Parent | Portland Traction Company |
---|---|
Founded | 1956 |
Defunct | 1969 |
Locale | Portland, Oregon, United States |
Service area | city of Portland; not suburbs |
Service type | bus transit |
Routes | about 20–30 |
Fleet | about 200–230 buses |
Annual ridership |
|
The Rose City Transit Company (RCT, or RCTC) was a private company that operated most mass transit service in the city of Portland, Oregon, from 1956 to 1969.[1][2] It operated only within the city proper. Transit services connecting downtown Portland with suburbs outside the city but within the Portland metropolitan area were run by other private companies, mainly a consortium of four companies known collectively as the "Blue Bus" lines.[2]

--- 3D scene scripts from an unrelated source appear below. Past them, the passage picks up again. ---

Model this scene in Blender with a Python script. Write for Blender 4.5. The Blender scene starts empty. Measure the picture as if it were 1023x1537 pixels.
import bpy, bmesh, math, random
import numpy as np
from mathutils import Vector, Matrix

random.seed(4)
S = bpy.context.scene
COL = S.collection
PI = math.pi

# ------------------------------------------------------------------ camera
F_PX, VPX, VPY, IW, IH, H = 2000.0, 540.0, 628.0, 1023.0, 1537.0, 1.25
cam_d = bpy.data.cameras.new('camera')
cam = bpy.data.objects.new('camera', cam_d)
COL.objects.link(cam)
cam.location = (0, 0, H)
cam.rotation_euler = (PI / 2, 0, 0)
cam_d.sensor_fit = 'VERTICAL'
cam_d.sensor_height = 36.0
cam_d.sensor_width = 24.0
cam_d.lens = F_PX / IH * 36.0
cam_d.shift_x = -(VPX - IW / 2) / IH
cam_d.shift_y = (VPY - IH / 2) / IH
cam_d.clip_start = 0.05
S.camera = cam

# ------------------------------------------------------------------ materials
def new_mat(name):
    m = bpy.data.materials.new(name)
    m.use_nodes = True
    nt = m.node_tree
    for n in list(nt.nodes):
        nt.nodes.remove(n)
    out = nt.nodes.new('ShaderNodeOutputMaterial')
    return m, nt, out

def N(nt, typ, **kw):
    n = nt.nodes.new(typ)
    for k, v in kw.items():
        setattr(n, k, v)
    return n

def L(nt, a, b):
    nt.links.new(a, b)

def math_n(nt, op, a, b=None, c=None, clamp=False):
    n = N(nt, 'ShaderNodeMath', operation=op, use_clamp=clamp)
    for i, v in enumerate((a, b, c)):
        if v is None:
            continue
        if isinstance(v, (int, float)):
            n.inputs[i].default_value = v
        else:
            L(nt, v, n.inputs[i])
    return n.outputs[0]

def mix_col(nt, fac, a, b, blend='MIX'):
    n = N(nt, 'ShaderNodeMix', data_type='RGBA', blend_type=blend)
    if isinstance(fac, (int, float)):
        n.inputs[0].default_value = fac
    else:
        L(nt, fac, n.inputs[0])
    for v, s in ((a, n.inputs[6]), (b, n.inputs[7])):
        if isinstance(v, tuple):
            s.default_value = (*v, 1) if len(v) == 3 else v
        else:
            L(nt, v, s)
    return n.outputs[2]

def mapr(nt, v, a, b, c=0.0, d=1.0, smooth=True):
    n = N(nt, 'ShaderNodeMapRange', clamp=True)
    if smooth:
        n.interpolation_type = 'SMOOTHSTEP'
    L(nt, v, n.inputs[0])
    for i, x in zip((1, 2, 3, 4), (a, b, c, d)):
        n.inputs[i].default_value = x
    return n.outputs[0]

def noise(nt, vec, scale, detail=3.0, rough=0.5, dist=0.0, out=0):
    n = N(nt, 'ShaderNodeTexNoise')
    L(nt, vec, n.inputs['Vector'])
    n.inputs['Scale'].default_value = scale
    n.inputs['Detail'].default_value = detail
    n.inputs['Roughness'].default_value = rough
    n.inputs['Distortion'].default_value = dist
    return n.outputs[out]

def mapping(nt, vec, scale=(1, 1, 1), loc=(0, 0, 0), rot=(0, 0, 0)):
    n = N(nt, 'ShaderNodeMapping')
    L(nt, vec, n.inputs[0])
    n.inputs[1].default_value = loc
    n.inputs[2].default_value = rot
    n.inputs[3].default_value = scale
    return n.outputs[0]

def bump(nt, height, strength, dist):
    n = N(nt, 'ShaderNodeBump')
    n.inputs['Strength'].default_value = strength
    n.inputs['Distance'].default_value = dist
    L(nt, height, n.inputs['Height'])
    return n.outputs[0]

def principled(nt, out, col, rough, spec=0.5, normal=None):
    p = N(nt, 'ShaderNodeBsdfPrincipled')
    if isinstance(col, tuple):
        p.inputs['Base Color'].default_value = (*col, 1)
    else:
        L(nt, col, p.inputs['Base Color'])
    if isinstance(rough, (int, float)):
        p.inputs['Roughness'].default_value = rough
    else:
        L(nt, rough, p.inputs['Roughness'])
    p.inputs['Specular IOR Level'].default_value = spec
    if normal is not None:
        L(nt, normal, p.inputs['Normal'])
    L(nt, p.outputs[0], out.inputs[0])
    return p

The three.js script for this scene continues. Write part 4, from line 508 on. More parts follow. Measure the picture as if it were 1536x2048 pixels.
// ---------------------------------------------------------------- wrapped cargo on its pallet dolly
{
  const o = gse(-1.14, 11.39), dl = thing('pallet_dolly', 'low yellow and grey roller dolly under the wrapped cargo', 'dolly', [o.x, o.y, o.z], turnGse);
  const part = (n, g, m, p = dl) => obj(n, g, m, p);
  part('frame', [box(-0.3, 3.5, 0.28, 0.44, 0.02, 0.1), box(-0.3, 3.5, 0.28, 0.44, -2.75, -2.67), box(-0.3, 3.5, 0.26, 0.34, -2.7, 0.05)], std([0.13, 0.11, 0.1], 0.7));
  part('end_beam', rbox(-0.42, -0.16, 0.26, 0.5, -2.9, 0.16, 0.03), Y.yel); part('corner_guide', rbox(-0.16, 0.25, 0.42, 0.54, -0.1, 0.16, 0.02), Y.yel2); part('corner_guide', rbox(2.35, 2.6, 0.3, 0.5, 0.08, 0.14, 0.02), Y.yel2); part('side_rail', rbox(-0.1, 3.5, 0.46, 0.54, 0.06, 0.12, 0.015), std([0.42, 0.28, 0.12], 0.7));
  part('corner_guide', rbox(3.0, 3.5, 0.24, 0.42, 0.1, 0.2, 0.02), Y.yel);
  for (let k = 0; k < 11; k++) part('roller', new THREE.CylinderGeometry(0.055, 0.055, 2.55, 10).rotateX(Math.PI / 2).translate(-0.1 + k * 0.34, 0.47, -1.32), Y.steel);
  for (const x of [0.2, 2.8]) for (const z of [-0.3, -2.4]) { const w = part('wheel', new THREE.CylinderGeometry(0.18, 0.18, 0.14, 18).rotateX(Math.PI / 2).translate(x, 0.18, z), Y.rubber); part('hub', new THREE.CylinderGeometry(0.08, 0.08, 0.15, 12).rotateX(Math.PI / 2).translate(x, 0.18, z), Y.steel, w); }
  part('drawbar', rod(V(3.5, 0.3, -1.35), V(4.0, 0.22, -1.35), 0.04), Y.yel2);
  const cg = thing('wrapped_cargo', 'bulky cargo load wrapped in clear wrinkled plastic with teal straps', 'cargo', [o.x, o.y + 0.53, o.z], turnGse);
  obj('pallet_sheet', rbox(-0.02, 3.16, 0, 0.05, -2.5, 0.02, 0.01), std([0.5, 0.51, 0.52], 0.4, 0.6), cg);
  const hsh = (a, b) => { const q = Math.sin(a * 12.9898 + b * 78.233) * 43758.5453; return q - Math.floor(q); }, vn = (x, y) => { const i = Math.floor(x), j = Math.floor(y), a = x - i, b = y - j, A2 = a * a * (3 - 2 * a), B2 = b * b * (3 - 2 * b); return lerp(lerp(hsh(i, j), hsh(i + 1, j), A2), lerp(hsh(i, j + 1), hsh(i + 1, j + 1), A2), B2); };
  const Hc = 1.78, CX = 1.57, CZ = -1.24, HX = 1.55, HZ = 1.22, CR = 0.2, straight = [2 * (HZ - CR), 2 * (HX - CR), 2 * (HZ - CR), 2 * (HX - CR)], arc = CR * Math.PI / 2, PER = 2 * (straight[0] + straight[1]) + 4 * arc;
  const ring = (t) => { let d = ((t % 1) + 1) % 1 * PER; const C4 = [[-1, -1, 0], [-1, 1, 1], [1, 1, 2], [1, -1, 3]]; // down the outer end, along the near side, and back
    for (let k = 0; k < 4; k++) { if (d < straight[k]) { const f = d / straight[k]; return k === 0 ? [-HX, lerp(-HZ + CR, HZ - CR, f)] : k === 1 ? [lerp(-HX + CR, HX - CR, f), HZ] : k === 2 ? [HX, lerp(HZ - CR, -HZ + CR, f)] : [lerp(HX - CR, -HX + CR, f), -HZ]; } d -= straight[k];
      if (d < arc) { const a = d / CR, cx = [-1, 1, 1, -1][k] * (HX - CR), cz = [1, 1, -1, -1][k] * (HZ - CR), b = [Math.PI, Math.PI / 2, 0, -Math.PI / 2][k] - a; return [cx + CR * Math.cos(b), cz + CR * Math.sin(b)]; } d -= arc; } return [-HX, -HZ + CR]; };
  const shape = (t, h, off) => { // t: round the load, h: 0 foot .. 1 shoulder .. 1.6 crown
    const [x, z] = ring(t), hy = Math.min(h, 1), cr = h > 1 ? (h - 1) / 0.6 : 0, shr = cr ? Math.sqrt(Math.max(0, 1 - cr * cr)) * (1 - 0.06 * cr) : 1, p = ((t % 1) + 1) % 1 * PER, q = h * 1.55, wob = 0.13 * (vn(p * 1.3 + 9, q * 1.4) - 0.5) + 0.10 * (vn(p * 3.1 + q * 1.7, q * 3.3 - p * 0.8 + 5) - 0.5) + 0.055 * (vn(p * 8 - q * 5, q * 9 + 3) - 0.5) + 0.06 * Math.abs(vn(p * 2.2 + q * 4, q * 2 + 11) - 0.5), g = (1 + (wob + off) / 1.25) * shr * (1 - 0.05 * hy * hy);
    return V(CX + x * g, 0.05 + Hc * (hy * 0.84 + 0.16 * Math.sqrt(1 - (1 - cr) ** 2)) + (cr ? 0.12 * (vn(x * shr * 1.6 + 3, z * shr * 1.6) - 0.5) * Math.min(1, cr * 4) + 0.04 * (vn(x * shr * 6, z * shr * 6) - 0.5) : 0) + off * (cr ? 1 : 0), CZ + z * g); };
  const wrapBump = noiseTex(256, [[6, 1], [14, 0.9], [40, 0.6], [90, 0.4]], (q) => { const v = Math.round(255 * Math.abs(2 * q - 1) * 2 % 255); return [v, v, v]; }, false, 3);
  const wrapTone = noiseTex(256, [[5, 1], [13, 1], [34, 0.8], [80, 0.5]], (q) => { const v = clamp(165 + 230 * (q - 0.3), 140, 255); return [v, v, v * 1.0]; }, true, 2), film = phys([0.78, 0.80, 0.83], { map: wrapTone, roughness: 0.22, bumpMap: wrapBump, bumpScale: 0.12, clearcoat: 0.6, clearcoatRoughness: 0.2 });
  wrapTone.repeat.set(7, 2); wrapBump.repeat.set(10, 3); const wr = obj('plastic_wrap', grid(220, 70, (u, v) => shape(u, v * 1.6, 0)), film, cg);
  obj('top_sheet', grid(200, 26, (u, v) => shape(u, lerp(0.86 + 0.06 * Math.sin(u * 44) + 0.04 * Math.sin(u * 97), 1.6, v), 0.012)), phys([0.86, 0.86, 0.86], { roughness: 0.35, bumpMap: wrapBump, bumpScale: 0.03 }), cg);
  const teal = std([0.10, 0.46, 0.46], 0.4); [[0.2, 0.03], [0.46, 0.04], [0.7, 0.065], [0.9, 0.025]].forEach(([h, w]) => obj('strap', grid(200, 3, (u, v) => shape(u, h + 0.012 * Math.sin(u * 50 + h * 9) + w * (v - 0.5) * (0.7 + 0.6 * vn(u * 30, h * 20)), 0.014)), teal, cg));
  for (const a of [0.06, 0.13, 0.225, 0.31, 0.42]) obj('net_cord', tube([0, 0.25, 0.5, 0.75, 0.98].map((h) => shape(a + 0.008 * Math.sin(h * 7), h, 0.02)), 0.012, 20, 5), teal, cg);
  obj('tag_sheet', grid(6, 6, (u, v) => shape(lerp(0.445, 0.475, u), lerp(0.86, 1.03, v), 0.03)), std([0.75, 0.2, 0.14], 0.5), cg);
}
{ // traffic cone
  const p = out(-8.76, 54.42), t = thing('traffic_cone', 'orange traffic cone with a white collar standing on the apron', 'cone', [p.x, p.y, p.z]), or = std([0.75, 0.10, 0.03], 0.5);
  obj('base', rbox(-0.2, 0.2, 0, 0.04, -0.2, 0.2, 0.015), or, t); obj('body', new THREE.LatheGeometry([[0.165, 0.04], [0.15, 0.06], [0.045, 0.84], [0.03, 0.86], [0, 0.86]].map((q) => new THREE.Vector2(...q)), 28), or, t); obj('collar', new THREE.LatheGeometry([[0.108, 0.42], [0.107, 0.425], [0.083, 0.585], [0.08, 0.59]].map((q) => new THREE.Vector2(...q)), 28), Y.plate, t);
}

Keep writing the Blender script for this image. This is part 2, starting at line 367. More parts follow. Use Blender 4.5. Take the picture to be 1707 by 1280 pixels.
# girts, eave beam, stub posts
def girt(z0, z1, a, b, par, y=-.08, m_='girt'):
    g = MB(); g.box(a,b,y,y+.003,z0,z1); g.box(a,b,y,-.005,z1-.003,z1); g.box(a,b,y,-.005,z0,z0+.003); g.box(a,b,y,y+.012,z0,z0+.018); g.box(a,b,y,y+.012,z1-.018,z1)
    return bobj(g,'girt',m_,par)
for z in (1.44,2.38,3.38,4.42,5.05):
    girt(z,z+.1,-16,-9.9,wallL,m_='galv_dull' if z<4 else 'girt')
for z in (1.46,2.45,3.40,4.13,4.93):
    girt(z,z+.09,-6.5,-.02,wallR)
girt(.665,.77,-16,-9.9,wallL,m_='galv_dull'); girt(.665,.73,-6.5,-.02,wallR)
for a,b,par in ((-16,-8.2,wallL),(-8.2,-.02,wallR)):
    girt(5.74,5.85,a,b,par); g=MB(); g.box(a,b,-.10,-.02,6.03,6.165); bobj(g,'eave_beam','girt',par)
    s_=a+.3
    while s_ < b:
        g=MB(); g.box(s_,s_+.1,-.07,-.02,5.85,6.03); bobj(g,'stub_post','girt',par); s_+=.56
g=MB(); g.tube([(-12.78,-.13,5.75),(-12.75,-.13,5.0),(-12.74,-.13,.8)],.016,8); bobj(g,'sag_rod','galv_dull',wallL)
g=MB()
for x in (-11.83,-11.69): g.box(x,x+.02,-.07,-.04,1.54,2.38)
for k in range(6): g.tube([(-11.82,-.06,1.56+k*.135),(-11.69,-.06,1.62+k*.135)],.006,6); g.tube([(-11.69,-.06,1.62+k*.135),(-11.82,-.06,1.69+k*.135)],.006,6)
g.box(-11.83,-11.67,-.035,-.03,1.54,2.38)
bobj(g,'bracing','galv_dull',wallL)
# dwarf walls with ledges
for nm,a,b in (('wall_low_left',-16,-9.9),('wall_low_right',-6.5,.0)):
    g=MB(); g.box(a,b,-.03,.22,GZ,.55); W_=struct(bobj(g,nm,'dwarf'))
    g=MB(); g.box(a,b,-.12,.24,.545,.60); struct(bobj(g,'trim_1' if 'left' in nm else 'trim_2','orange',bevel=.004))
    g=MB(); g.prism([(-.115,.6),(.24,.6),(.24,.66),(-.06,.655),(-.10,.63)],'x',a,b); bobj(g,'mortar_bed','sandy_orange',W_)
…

Rose City Transit was a wholly owned subsidiary of the Portland Traction Company (PTC), which was also its predecessor.[3][4] Prior to the formation of RCT, most transit service in the city had been provided directly by Portland Traction under that name since the 1930s.[2][5][6] After PTC's bus routes were transferred to Rose City Transit in 1956, PTC continued to run two interurban trolley lines (to Oregon City and Bellrose) under its own name, but those two lines – the only trolley car lines remaining in operation in Portland after abandonment of the last city streetcar lines in 1950[7] – were the only transit routes still operated directly by PTC, which otherwise was a freight railroad.[2][4][8][9] Although RCT was a private company, it operated under a franchise agreement with the city of Portland, through which the city had some oversight control. Any fare increases or major service changes had to be approved by the city council.[10]
Many transit systems in the United States were changing from private to public control in the 1950s, as growth in private-car ownership and other factors made operating mass transit service increasingly unprofitable. By 1962, all but two major West Coast cities had made the change and begun subsidizing transit, and one of those two exceptions was Portland, served by the Rose City Transit Company (with San Diego being the other).[11] By 1967, RCT was the last remaining privately owned big-city transit system on the West Coast,[12][13] after San Diego Transit became municipalized. Rose City Transit's annual ridership declined from 32.3 million in 1956[14] to 15.7 million in 1968.[15]
Effective December 1, 1969, a newly formed public authority, Tri-Met, replaced Rose City Transit, taking over all operation and facilities, and using the same personnel, under an agreement reached between RCT, the city council and Tri-Met.[16]